Miss Nellie Robinson and her brother Scott, are just recovering and we hope soon to see them in our social circles.

Mrs. H. Dickie spent a few days last week at Harborville, with her daughter, who has been serious ill with measles.

Mrs. William Calkin was visiting at Black Rock last week. She was the guest of her daughter, Mrs. C. Rawding.

Dewitt Roscoe was the guest of Mrs. Henry Dickie on Saturday.

Mr. and Mrs. Gordon Balsor were visiting at Mr. Robert Hamilton's last week.
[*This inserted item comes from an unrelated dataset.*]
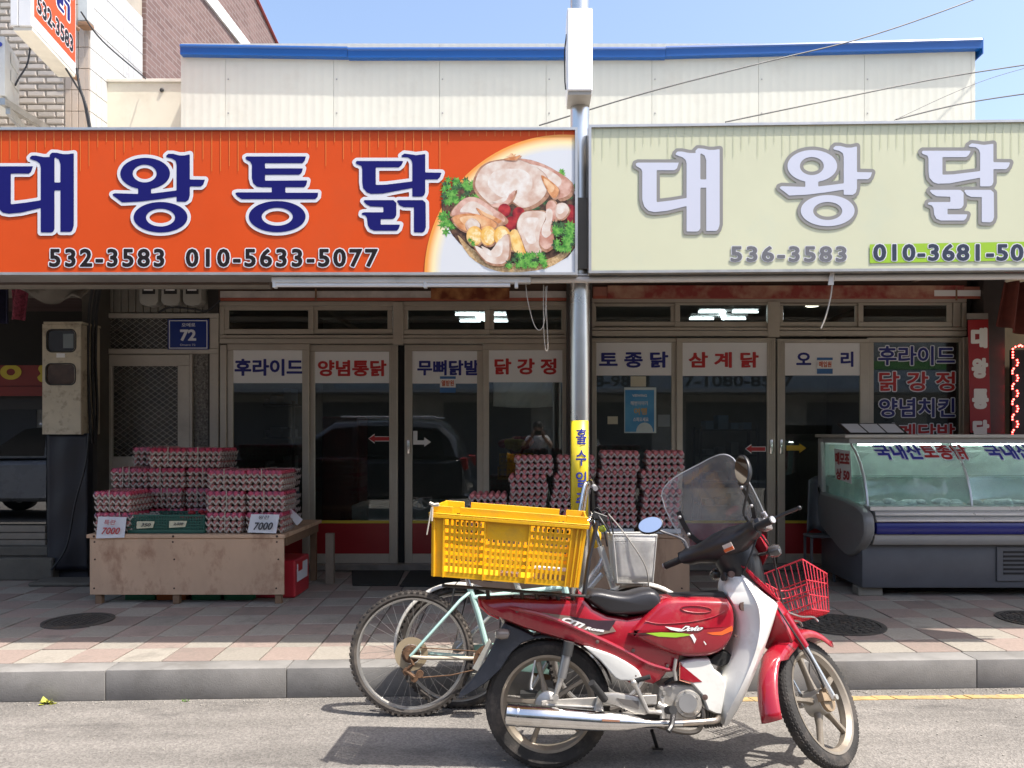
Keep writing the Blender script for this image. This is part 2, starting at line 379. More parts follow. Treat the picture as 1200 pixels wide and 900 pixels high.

Mrs. Forman White entertained quite a number of friends at her home on Monday evening.

Miss Lavinia Rawding has been very ill for the past few days.

Albert Gould has been very ill with measles at the residence of Mr. Hugh Thompson.

Jotham Gould is spending the winter in Parsboro.

Mrs. Charles Rawding and children were visiting Mrs. Henry Dickie's on Saturday.

We are enjoying beautiful winter weather but the fishermen are complaining of the scarcity of ice for storing.

Miss Carrie Dickie spent Sunday with Mrs. Charles Rawding.

Mr. Roscoe spent Friday at Mr. T. Parker's.

Mr. Hanford Rawding is getting fifty cords of wood for the Rockland market, and if the sledding improves business will be booming.


Messrs. Edward DeLancy and David Trainor are cutting wood on the late Wm Fitzgerald's farm.

Mr. Palmeter, who has been visiting his parents, Mr. and Mrs. E. Palmeter, has returned to the United States.

It is rumored that we are to have a singing school at Burlington. Mr. Andrew McBride is to be the teacher. We wish him every success in his undertaking.

Mr. Wm Emino has contracted with Messrs. Congdon Bros. to yard and haul the timber on the lot they recently bought from Mr. C.O. Ogilvie, of Aylesford.

Mr. James Nichols shot a fox near Woodlawn last week.

Mr. Herbert Vantassel left on the 7th for Boston, where his mother and sisters reside,

On Monday, the 10th, while Mr. Eustace McAnley was chopping in the woods he inflicted quite a large wound in his foot. He had to walk a quarter of a mile to his home, leaning on the arm of his brother, who was fortunately with him in the woods at the time. He was quite exhausted when he reached the house.